(Task brief):
Will you return, word for word, only the lines from the top of the data below down to and including the one with "COL = scene.collection"?

— Start Data to use —

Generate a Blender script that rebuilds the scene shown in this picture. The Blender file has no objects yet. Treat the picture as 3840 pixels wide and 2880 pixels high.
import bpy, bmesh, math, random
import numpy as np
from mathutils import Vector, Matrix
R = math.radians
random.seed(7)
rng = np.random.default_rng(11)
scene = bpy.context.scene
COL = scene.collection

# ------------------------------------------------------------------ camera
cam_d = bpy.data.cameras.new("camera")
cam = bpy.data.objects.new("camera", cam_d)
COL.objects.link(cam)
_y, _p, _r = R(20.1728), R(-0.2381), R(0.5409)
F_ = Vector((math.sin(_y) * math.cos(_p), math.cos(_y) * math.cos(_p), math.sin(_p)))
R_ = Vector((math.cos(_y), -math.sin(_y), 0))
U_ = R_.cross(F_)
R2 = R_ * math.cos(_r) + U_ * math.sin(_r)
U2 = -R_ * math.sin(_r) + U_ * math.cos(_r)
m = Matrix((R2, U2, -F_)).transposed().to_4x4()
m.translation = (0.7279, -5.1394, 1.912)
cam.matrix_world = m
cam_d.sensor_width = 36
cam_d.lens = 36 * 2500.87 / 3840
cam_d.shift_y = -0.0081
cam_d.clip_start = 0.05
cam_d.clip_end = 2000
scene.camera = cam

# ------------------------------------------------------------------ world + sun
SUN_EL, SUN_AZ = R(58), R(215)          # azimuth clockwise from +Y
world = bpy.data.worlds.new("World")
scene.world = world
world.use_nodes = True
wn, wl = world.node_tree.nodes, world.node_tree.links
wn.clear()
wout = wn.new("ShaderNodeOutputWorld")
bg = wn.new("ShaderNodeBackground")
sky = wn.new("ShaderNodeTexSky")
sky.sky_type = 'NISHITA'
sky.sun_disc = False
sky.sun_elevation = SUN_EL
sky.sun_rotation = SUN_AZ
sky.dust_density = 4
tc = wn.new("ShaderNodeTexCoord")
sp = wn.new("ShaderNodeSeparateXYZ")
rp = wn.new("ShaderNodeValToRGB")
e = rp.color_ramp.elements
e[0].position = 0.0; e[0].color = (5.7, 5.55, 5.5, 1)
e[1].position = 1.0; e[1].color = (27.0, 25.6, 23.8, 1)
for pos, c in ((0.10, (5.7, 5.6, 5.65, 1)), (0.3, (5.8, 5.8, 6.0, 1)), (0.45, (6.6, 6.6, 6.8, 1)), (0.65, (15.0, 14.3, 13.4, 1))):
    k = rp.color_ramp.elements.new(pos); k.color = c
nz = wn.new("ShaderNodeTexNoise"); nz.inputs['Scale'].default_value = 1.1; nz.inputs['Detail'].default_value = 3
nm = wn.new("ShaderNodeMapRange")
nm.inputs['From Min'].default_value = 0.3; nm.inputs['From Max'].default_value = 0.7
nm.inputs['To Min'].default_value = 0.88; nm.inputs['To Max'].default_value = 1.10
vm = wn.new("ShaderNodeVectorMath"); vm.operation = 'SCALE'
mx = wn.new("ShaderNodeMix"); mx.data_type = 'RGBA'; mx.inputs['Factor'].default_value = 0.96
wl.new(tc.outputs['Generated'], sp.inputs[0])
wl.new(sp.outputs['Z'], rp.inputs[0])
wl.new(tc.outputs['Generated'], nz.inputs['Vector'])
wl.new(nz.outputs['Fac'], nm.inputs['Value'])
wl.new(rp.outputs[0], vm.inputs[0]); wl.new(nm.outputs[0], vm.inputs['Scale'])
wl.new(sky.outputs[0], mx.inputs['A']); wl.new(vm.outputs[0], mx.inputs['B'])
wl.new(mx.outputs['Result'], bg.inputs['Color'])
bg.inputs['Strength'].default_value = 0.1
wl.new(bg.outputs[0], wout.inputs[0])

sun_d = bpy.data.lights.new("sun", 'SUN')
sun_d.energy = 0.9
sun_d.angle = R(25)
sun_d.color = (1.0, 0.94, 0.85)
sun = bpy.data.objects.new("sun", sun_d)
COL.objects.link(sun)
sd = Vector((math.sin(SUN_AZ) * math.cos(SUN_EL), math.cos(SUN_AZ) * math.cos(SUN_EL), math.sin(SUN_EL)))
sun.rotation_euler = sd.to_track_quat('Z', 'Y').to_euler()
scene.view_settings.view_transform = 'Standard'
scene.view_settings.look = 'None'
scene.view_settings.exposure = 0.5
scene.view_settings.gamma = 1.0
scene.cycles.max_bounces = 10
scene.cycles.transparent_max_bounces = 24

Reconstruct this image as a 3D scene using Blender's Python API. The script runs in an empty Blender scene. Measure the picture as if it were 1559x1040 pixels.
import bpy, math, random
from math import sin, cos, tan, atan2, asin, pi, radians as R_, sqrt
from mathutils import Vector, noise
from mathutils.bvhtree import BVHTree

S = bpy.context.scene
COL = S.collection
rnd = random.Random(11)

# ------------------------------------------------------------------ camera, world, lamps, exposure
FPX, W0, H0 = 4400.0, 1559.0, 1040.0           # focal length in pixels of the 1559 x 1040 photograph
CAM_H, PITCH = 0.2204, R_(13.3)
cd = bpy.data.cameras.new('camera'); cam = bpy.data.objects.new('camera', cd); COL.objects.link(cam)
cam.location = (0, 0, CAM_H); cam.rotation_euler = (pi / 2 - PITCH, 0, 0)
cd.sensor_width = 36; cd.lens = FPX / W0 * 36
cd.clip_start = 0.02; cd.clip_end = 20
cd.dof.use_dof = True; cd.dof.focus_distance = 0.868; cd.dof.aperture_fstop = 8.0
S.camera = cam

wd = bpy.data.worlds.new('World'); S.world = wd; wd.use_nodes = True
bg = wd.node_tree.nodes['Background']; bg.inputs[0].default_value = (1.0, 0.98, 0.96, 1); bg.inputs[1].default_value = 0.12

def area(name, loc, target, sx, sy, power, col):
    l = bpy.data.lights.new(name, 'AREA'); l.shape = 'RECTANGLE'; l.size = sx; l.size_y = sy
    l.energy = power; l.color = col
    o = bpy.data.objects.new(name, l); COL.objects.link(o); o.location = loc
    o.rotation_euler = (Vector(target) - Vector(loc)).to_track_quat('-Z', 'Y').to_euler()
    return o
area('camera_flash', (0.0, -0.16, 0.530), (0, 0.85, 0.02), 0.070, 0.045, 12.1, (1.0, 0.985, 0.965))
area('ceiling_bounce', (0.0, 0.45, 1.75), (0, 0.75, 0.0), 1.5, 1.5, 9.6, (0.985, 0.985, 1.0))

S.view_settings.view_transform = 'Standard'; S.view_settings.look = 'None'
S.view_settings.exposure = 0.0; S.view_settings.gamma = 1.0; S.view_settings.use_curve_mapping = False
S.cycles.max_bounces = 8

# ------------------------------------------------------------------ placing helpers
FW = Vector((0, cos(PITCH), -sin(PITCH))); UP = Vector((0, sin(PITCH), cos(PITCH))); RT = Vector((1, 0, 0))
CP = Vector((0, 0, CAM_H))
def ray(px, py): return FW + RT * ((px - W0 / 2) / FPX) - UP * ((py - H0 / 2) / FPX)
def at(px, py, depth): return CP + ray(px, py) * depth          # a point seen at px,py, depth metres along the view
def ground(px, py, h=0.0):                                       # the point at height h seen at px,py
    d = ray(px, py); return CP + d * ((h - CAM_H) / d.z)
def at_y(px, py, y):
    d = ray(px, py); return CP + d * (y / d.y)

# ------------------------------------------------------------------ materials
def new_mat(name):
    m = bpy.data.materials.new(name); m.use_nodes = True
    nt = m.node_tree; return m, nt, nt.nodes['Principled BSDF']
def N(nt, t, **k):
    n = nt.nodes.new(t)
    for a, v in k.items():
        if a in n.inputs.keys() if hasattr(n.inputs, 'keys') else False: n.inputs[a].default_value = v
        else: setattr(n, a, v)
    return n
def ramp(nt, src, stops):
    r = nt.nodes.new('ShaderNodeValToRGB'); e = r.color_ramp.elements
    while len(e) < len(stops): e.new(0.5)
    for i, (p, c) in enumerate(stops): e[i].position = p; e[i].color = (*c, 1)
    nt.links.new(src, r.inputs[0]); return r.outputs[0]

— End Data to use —

(Reply):
Generate a Blender script that rebuilds the scene shown in this picture. The Blender file has no objects yet. Treat the picture as 3840 pixels wide and 2880 pixels high.
import bpy, bmesh, math, random
import numpy as np
from mathutils import Vector, Matrix
R = math.radians
random.seed(7)
rng = np.random.default_rng(11)
scene = bpy.context.scene
COL = scene.collection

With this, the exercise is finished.